The Pact for Peace and Human Rights Protection for the 2010 National Elections and Beyond


Iboto sa 2010:  Kapayapaan at Karapatan


Filipinos can only enjoy the kind of life they deserve and aspire for when there is peace in the country, when human rights are respected, protected promoted and fulfilled.  This takes action from everyone is every sector.

The Commission on Human Rights (CHR),  in partnership with the civil society group called the Advocates for a Peace Covenant, are trying to educate the electorate and the candidates,  and focus voters’ attention on the two overarching issues through the advocacy of a Peace and Human Rights Covenant for political aspirants. 

To this end, the CHR is organizing a forum where presidential candidates can explain to the public and to the media their vision for peace and for human rights. The event is called the  “Peace-and-Human-Rights-Covenant-Advocates Meet the Media” on the 13th of April 2010, at 9:00A.M.-1:00P.M., at the U.P. College of Law, Diliman, Quezon City. 

The slogan for this campaign is
Iboto sa 2010: Kapayapaan at Karapatan.


Peace and Human Rights in the future of the Philippines are in the hands of the voters and of the candiates

Voters are urged to think carefully about the candidates, and choose candidates not only on popularity but based on the commitment and vision of the candidates for building peace, ending armed conflict and rebellion while addressing the root causes of such conflict,  and for promoting, protecting and fulfilling human rights.  

Candidates are enjoined to seriously build into their platofrms and programs of action,  concrete plans to bring peace throughout the Philippines  and to ensure that every Filipino is secure in his/her human rights. 


Peace and Human Rights are intertwined and essential

 Peace-building and the promotion and protection of human rights are at the heart of  the aspirations of the Filipino people, yet remain among the biggest challenges for the Philippines.

Without peace, we cannot have stability, freedom from fear and freedom from want.  Peace is a cornerstone of progress – economic, social, individual and national growth.

Peace and human rights are not only important for Filipinos, they are intertwined such that one is needed to achieve the other, and vice versa.

Peace is essential for the full enjoyment, respect and protection of human rights.  When there is conflict, the economy is affected, making it difficult for economic rights to be fulfilled.  Social tensions lead to violations of social human rights.  Political and civil rights are affected when parties to conflict decide they can commit violations such as extrajudicial killings and torture in the name of  their missions.  

On the other hand,  human rights respect, protection, promotion and fulfillment is essential to maintain and build peace.

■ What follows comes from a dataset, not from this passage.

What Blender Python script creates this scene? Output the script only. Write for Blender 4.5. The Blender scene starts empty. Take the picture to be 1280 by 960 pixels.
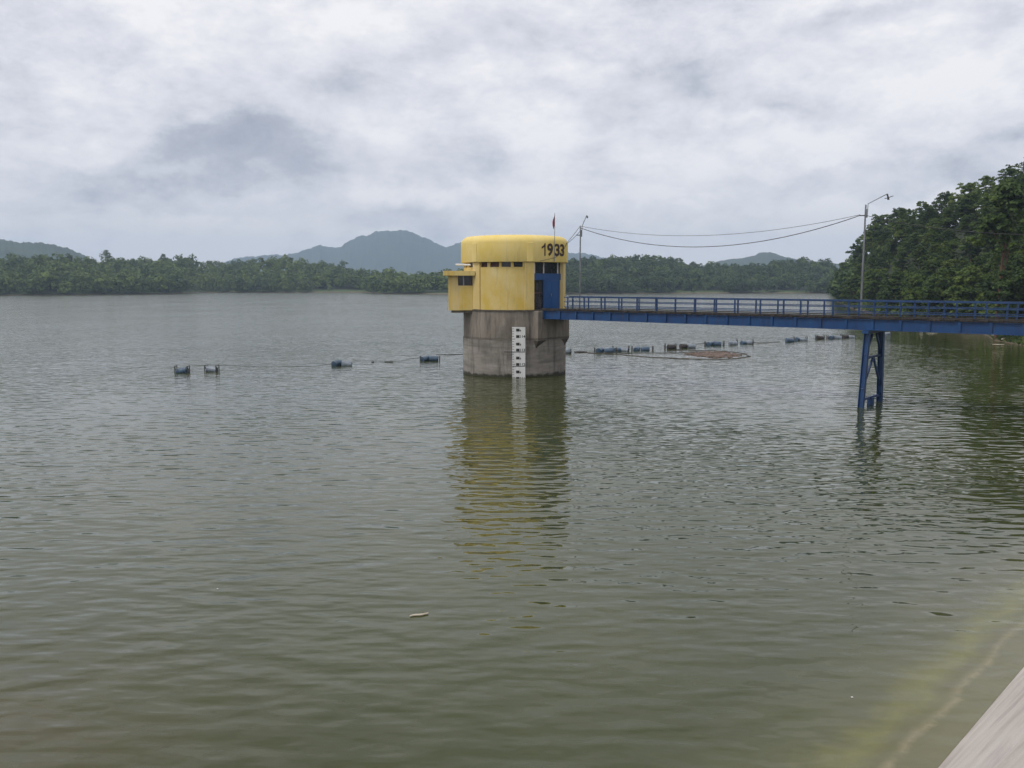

Conflicts often have root causes that are related to human rights, even if the parties do not realize it.  When there is deep and systemic discrimination that deprives one or more group of society of its right to political participation, that group will often resort to armed means. 

Many rebellions are started and continued for causes such as poverty, lack of basic services, lack of access to political participation and decision-making,  abuses of their rights or attacks on their members. 

When an effort is made to fully respect, protect, promote and fulfill all human rights (whether economic, social, cultural, political or civil) that effort helps build towards peace or can prevent conflict. 


Government has primary HR responsibility

Government officials and public servants are obligated by law to respect human rights and to promote and fulfill them as they go about their work. 

With human rights comes responsibility.  All of us have the responsibility to respect the human rights of everyone else.  We also have the responsibility to build a society where we all can enjoy our human rights.   


April 13: the Candidates Speak

All the Presidential Candidates are invited to participate in the forum.  In addition, they are being asked to state their platforms for human rights and peace  in video interviews which will be shown on April 13. 

The videos will also be available online through this webpage. 

The date, April 13,  was chosen to refocus the attention of the Philippine electorate on key issues on human rights and peace, i.e., after the Holy Week, when the majority of the Filipinos give utmost importance in commemorating the passion and life of Jesus Christ. 

This will be attended and covered by members of the media, with participation from various civil society groups (not only those that work on classic human rights, but representing a variety of sectors),  the academe, government,  international organizations and foreign diplomats.